### MATERIAL PROVIDED

· · ·

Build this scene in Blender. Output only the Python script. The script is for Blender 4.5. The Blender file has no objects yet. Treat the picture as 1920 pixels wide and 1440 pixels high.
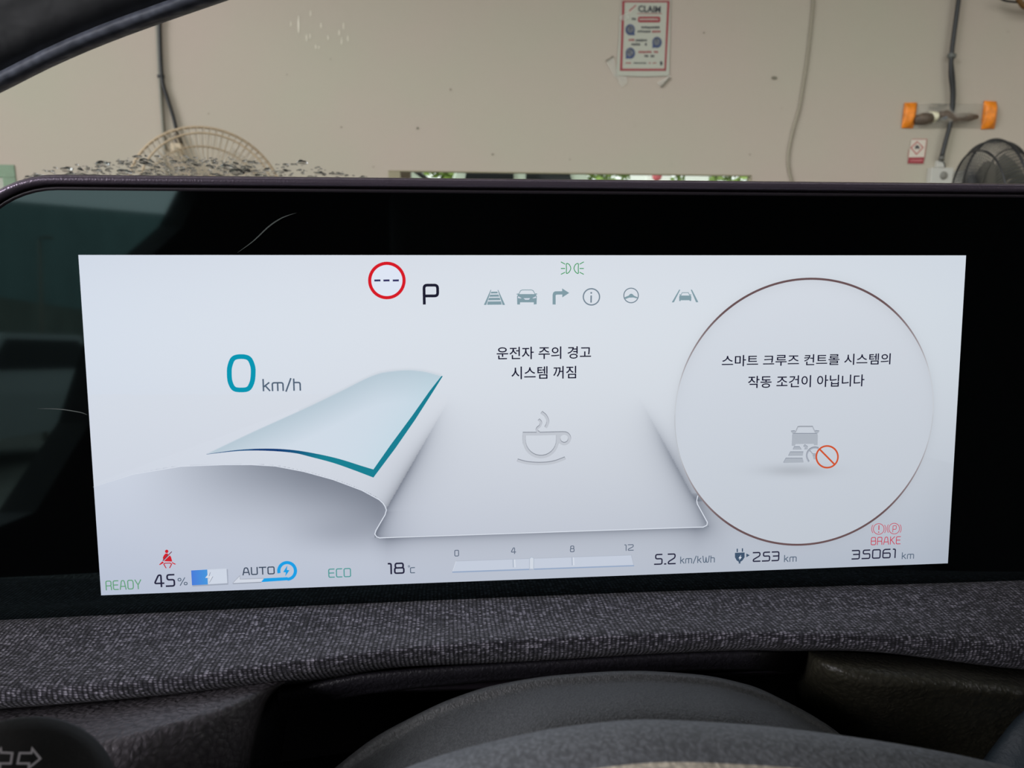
import bpy, bmesh, math, random
import numpy as np
from mathutils import Vector, Matrix
from mathutils.geometry import tessellate_polygon
random.seed(7); rng = np.random.default_rng(7)
scene = bpy.context.scene
COL = scene.collection

def srgb(r, g, b):
    f = lambda c: (c/255/12.92) if c/255 <= .04045 else ((c/255+.055)/1.055)**2.4
    return (f(r), f(g), f(b))

# ------------------------------------------------------------------ camera
F = 1380.0
TH = math.radians(4.7)
ct, st = math.cos(TH), math.sin(TH)
D3 = Matrix(((1, 0, 0), (0, st, -ct), (0, ct, st)))      # display axes -> world axes
DC = Vector((0, 0, 1.0))                                  # centre of the display
RC = Matrix(((0.9961337776789003, -0.005393701666731053, 0.08768355005069593),
             (0.014646718952796043, 0.994340069575812, -0.105229747029471),
             (-0.08661968939612057, 0.10610718174703801, 0.990574729836482)))
CAM = DC + D3 @ Vector((-0.03240625705613926, 0.03844689397103081, 0.24214659053618676))
RW = D3 @ RC.transposed()                                 # camera axes -> world
cam_data = bpy.data.cameras.new('camera'); cam = bpy.data.objects.new('camera', cam_data); COL.objects.link(cam)
cam.matrix_world = Matrix.Translation(CAM) @ RW.to_4x4()
cam_data.sensor_width = 36.0; cam_data.lens = 36.0*F/1920
cam_data.clip_start = .01; cam_data.clip_end = 200
cam_data.dof.use_dof = True; cam_data.dof.focus_distance = .262; cam_data.dof.aperture_fstop = 24
scene.camera = cam

# ------------------------------------------------------------------ world, light, exposure
world = bpy.data.worlds.new('overcast_sky'); scene.world = world; world.use_nodes = True
wn = world.node_tree.nodes; wl = world.node_tree.links
bg = wn['Background']
tc = wn.new('ShaderNodeTexCoord'); no = wn.new('ShaderNodeTexNoise'); no.inputs['Scale'].default_value = 1.6
rp = wn.new('ShaderNodeValToRGB'); rp.color_ramp.elements[0].position = .3; rp.color_ramp.elements[1].position = .75
rp.color_ramp.elements[0].color = (*srgb(214, 216, 218), 1); rp.color_ramp.elements[1].color = (*srgb(245, 243, 238), 1)
wl.new(tc.outputs['Generated'], no.inputs['Vector']); wl.new(no.outputs['Fac'], rp.inputs['Fac']); wl.new(rp.outputs['Color'], bg.inputs['Color'])
bg.inputs['Strength'].default_value = 2.2
def area(name, loc, rot, sx, sy, power, color):
    l = bpy.data.lights.new(name, 'AREA'); l.shape = 'RECTANGLE'; l.size = sx; l.size_y = sy; l.energy = power; l.color = color
    o = bpy.data.objects.new(name, l); o.location = loc; o.rotation_euler = rot; COL.objects.link(o); return o
sun_d = bpy.data.lights.new('hazy_sun', 'SUN'); sun_d.energy = 2.3; sun_d.angle = math.radians(24); sun_d.color = (.97, .94, 1.0)
sun_o = bpy.data.objects.new('hazy_sun', sun_d); COL.objects.link(sun_o)
sun_o.rotation_euler = Vector((.82, .52, -.34)).to_track_quat('-Z', 'Y').to_euler()
scene.view_settings.view_transform = 'Standard'; scene.view_settings.look = 'None'
scene.view_settings.exposure = 0.0; scene.view_settings.gamma = 1.0
scene.view_settings.use_curve_mapping = False
scene.cycles.max_bounces = 8; scene.cycles.transparent_max_bounces = 16
scene.cycles.sample_clamp_indirect = 4.0; scene.cycles.caustics_refractive = False; scene.cycles.caustics_reflective = False

# ------------------------------------------------------------------ picture geometry -> the place
def ray(px, py):
    return (RW @ Vector(((px-960)/F, -(py-720)/F, -1))).normalized()
def at_y(px, py, Y):
    r = ray(px, py); return CAM + r*((Y-CAM.y)/r.y)
def on_plane(px, py, p0, n):
    r = ray(px, py); return CAM + r*((p0-CAM).dot(n)/r.dot(n))
DZ = D3 @ Vector((0, 0, 1))
def disp(px, py):                       # display-local x, y of a point on the screen plane
    q = D3.transposed() @ (on_plane(px, py, DC, DZ)-DC); return (q.x, q.y)
# wall direction: its horizontals run as the window head does
r1, r2 = ray(727, 319), ray(1410, 328)
# rz1*(r2.n) = rz2*(r1.n)
a = r1.z*r2.x - r2.z*r1.x; b = r1.z*r2.y - r2.z*r1.y
WN = Vector((-b, a, 0)).normalized()
if WN.y < 0: WN = -WN
WD = 2.95
W0 = Vector((CAM.x, CAM.y, 0)) + WN*WD
WX = Vector((WN.y, -WN.x, 0))           # along the wall, to the right
def wall(px, py, off=0.0):              # point off metres in front of the wall
    return on_plane(px, py, W0 - WN*off, WN)
print('wall yaw', math.degrees(math.atan2(WN.x, WN.y)), 'cam', CAM)
Rwall = Matrix((WX, Vector((0, 0, 1)), -WN)).transposed()   # local x right, y up, z towards the room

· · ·

### THE PROBLEM
Repeat exactly and only the lines from the start of the data above through the line that holds "return (f(r), f(g), f(b))", inclusive. Pictures do not belong in the copy.

### SOLUTION TO THIS PROBLEM
Build this scene in Blender. Output only the Python script. The script is for Blender 4.5. The Blender file has no objects yet. Treat the picture as 1920 pixels wide and 1440 pixels high.
import bpy, bmesh, math, random
import numpy as np
from mathutils import Vector, Matrix
from mathutils.geometry import tessellate_polygon
random.seed(7); rng = np.random.default_rng(7)
scene = bpy.context.scene
COL = scene.collection

def srgb(r, g, b):
    f = lambda c: (c/255/12.92) if c/255 <= .04045 else ((c/255+.055)/1.055)**2.4
    return (f(r), f(g), f(b))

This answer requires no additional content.